Having had a quick look, I'd suggest that the problem here is a relative misunderstanding of the purpose of flagging vs. downvote or close voting.
The community members can:
- Downvote a poor question or answer.
- vote to close a question for being unclear, offtopic or otherwise a 'bad fit' for SO.
- Delete stuff that's junk.
See:
https://stackoverflow.com/help/privileges
Since you only get those privileges at certain rep levels - flags exist in part to address this - and you'll see, for example, that you can 'flag' something as off topic, too broad, etc. That's basically pushing it into the 'close vote' queue.
But if you flag as VLQ, it goes into a different queue - one that's pruned a little more aggressively, and with a view to dealing with:
https://stackoverflow.com/help/privileges/flag-posts
"Very low quality (i.e. no amount of editing can salvage the post) (only posts scoring 0 or less)"
Likewise rude/abusive or spam posts need to be dealt with quickly. Otherwise 'normal' close reasons apply.

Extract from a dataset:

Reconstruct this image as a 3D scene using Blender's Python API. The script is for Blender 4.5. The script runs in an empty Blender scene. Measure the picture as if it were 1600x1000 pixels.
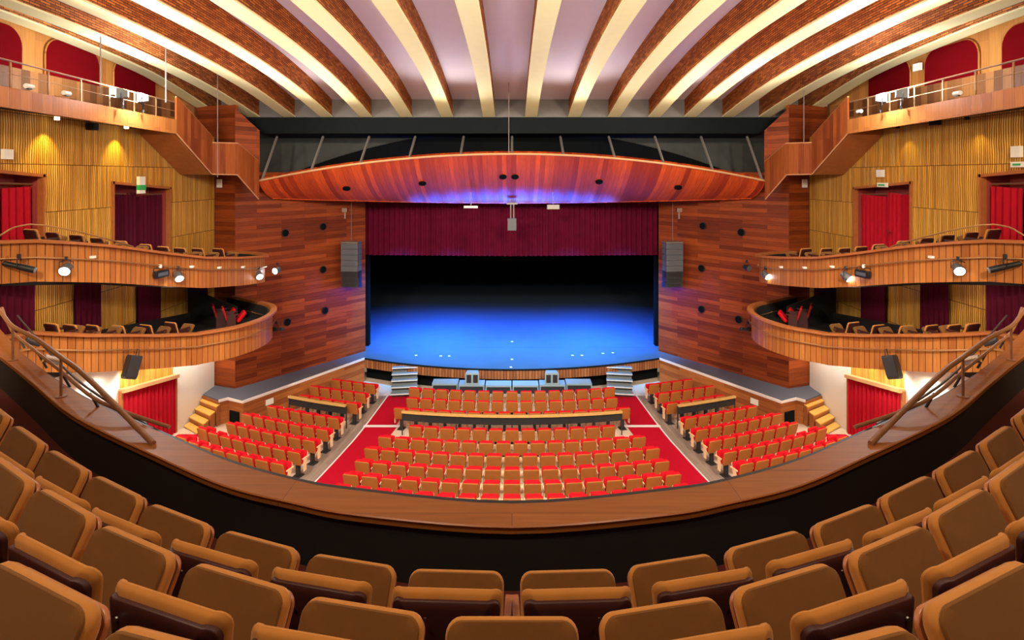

Note also - "Not an answer" - is for posts that don't even attempt to answer the question. Not for 'not very good answer' or 'wrong answer'. Those you downvote. (And if several people do, then they may well be deleted anyway).
The 'moderator attention' flag in particular is one that should be used sparingly, because there aren't many mods compared to the number of 'normal' users - so it's only really needed for scenarios where special circumstances apply or more severe action against specific users (rather than posts) is needed.
The rest, the community can - and should - take care of. That doesn't mean the things you identify are good per se, but most posts you can achieve a community consensus via upvotes and downvotes on the 'good' and 'bad' answers to a given question. Your flags should be reserved for the things where this doesn't apply.